The Christian Protestant religion of Pentecostalism has an estimated 3,500,000 to 20,000,000 followers or Pentecostalists. (NOTE: There are some ridiculously high estimates of over 400,000,000, but that could be the case only if every potential member of Evangelicalism and the Charismatic Christian movements were included.)

Although most Pentecostal denominations share the same theology as Evangelicalism, they are not the same. Also, although the Pentecostal and Charismatic Christian movements are similar, they are not the same. The Charismatic movement started in the late 1960's involving members of other Protestant and Roman Catholic churches.

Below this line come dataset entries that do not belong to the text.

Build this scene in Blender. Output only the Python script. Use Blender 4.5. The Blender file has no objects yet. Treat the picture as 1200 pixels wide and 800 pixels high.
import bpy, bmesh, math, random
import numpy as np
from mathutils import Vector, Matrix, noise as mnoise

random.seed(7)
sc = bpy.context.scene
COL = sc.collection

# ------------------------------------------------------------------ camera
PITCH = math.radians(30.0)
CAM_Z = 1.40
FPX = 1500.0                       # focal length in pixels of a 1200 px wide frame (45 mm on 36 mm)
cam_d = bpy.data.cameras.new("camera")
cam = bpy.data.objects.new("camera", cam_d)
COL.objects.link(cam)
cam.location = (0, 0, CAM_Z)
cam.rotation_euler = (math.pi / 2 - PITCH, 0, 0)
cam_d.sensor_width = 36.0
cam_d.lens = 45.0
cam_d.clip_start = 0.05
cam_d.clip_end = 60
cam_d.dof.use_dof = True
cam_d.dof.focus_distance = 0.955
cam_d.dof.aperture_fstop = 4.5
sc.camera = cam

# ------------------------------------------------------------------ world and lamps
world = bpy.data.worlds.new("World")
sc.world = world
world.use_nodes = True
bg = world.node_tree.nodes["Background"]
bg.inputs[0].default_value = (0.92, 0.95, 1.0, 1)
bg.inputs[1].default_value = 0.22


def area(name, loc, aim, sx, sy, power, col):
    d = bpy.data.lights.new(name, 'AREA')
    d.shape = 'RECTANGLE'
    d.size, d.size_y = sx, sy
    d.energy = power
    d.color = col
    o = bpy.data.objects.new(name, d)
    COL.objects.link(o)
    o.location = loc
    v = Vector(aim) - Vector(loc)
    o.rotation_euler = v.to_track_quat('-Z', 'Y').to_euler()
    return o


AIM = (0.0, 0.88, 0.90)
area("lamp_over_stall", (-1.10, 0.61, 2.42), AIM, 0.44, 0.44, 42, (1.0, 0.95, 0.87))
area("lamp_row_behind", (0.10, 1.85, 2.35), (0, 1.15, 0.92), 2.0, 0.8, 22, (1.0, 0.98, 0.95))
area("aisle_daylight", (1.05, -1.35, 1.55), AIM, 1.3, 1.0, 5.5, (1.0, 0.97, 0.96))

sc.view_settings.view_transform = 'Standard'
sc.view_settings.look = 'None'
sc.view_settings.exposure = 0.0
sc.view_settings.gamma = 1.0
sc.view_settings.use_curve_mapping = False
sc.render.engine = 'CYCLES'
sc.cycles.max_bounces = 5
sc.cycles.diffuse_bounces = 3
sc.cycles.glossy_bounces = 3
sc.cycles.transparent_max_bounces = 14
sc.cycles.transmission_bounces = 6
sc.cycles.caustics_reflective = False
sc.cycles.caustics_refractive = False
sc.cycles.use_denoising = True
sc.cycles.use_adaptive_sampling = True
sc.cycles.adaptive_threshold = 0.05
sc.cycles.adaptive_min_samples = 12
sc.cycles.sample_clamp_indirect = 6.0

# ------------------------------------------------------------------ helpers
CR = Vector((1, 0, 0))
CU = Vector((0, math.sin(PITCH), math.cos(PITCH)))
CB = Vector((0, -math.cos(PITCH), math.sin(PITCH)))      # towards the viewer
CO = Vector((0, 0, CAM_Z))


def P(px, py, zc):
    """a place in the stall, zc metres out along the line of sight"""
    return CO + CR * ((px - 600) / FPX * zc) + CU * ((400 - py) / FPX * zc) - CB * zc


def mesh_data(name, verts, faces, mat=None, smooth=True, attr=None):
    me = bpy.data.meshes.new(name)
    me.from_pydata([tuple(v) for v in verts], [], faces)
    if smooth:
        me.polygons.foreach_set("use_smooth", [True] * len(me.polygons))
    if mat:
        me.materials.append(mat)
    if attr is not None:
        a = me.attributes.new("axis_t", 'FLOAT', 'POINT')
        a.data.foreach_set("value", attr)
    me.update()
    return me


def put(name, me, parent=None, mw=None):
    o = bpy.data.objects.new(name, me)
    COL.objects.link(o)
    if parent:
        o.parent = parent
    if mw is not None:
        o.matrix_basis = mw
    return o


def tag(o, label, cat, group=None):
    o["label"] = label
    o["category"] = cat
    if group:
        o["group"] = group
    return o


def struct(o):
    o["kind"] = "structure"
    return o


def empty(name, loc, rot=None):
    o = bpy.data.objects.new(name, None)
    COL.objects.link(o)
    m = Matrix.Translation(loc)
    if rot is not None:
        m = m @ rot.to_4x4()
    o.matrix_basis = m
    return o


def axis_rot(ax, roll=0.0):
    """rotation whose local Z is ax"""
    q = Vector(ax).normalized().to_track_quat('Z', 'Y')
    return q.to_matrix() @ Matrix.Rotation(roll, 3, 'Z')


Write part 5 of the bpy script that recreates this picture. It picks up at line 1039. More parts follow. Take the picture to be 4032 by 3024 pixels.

Pentecostal churches grew out of the "Holiness Movement", developed by Methodists and other Protestants. Modern Pentecostalism was founded by Charles Fox Parham (1873-1929) at his Bethel Bible College in Topeka, Kansas in 1901, when a woman named Agnes Ozman spoke "in tongues" or fluently in a number of foreign languages that she had no training in. The ability to speak "in tongues" (also known as "glossolalia") is viewed as being blessed or baptized with the Holy Spirit.

Pentecostalism emphasizes the work and gifts of the Holy Spirit. Pentecostalism also places high importance on prophesy and the practice of "faith healing".

Like most other Protestant denominations and other religions, Pentecostalism is divided into many sects, reported to be from 177 up to over 11,000. The vast majority of these sects are composed of only one physical church. Some of the main Pentecostal sects include the Assemblies of God, Church of God (Cleveland, TN), Church of God in Christ and United Pentecostal Church.